Quand le roi s’habille, le grand chambellan lui donne sa chemise ; honneur qu’il ne cede qu’aux princes du sang & aux fils de France. Au sacre du roi il lui chausse ses bottines, & le revêt de la dalmatique & du manteau royal. Dans les autres cérémonies il a son siége derriere le throne ou fauteuil du roi, excepté au lit de justice, où il est assis aux piés de sa majesté sur un carreau de velours violet, couvert de fleurs-de-lis d’or. Lorsque le roi est décédé, il ensevelit le corps, étant accompagné des gentilshommes de la chambre. Les marques de sa dignité sont deux clés d’or, dont l’anneau se termine en couronne royale, passées en sautoir derriere l’écu de ses armes. On croit que cette charge est en France la plus ancienne charge de la couronne. Grégoire de Tours, & plusieurs autres historiens, parlent des chambellans & grands chambellans de nos rois sous la premiere & la seconde race. Mais on en a une suite bien complette depuis Gautier, seigneur de la Chapelle & de Nemours, qui remplissoit cette charge sous Louis-le-jeune & Philippe Auguste en 1200, jusqu’à Charles Godefroi de la Tour duc de Bouillon, qui la possede aujourd’hui. On compte quarante-deux grands chambellans. Le duc de Bouillon est le quatrieme de sa maison, dans laquelle cette charge est depuis 90 ans. C’est ce qu’on peut voir dans l’Histoire des grands officiers de la couronne.

Cette charge avoit autrefois beaucoup plus de prérogatives qu’elle n’en a aujourd’hui : le grand chambellan étoit du conseil privé ; il portoit le scel secret du roi ; & par ordonnance du roi Philippe-le-long, régent du royaume en 1316, il est dit que le grand chambellan ne pourra sceller ni signer lettres de justice, ni de bénéfice, ni aucune autre chose, sinon lettres d’état, ou mandement de venir. Il étoit exempt de payer les droits du scel royal, comme on le remarque dans une ordonnance du roi Charles VI. de l’an 1386. Il tenoit la clé du thrésor particulier, c’est-à-dire de la cassette. Tout vassal tenant son fief en hommage du roi, aussi bien que les évêques & abbés nouvellement pourvûs, devoient une certaine somme d’argent au grand chambellan & autres chambellans, comme il est porté dans l’ordonnance de Philippe III. ou le hardi, de l’an 1272 : aux hommages qui se faisoient à la personne du roi, le grand chambellan étoit à son côté, & avoit pouvoir de dire par écrit ou de bouche au vassal, ce qu’il devoit au roi comme son seigneur ; & après que le vassal avoit dit voire, oui, le grand chambellan parloit pour le roi, & marquoit que le roi le recevoit ; ce que le roi approuvoit. C’est ce que fit le vicomte de Melun, grand chambellan, à l’hommage du duché de Guienne, fait à Amiens en 1330 par le roi d’Angleterre Edouard III. au roi Philippe de Valois. Jean de Melun, comte de Tancarville, grand chambellan, fit la même chose lorsque Jean de Montfort, duc de Bretagne, fit hommage de son duché au roi Charles V. Jean bâtard d’Orléans, comte de Dunois, grand chambellan, continua la même fonction lorsque Pierre duc de Bretagne fit hommage au roi Charles VII. de son duché.

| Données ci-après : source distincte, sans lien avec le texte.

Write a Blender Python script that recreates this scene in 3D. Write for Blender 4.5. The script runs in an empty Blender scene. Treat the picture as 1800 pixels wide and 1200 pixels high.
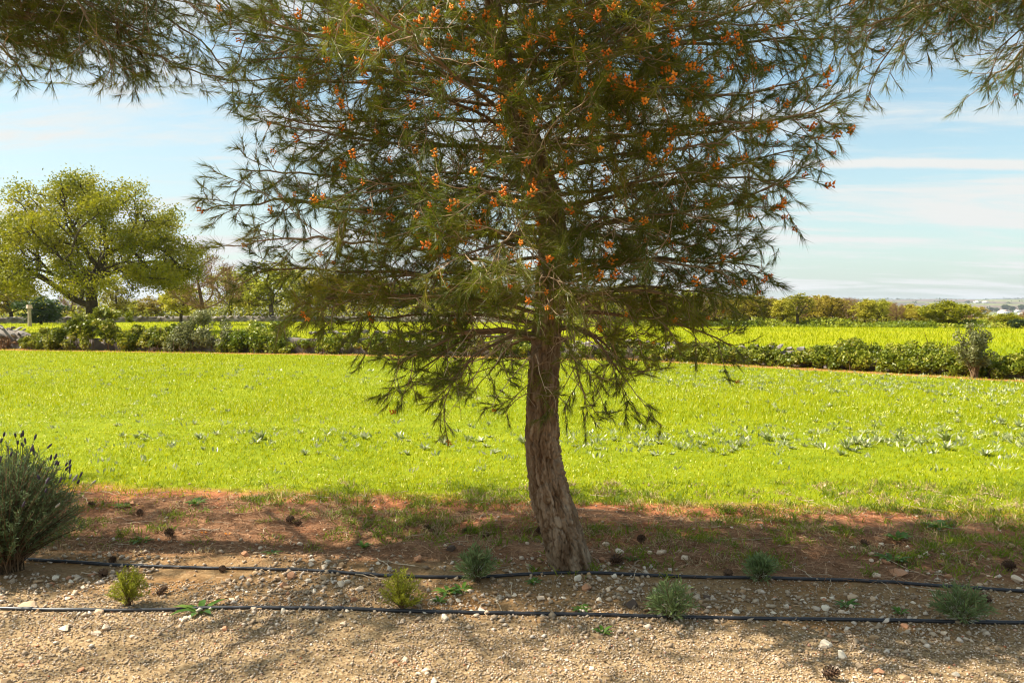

Le grand chambellan a long-tems prétendu avoir jurisdiction, mais elle lui fut ôtée par arrêt. Seul il avoit droit de porter manteau & chapeau ; l’un & l’autre lui étoient donnés chaque année aux dépens du roi ; au lieu que les autres chambellans n’en portoient pas. Les comtes de Tancarville, & après eux les ducs de Longueville issus du bâtard d’Orléans, ont prétendu que la charge de grand chambellan étoit héréditaire dans leur postérité ; mais ce fut une simple prétention sans titre. Cet article est de M. l’abbé Lenglet Dufrénoy & de M. l’Abbé Mallet.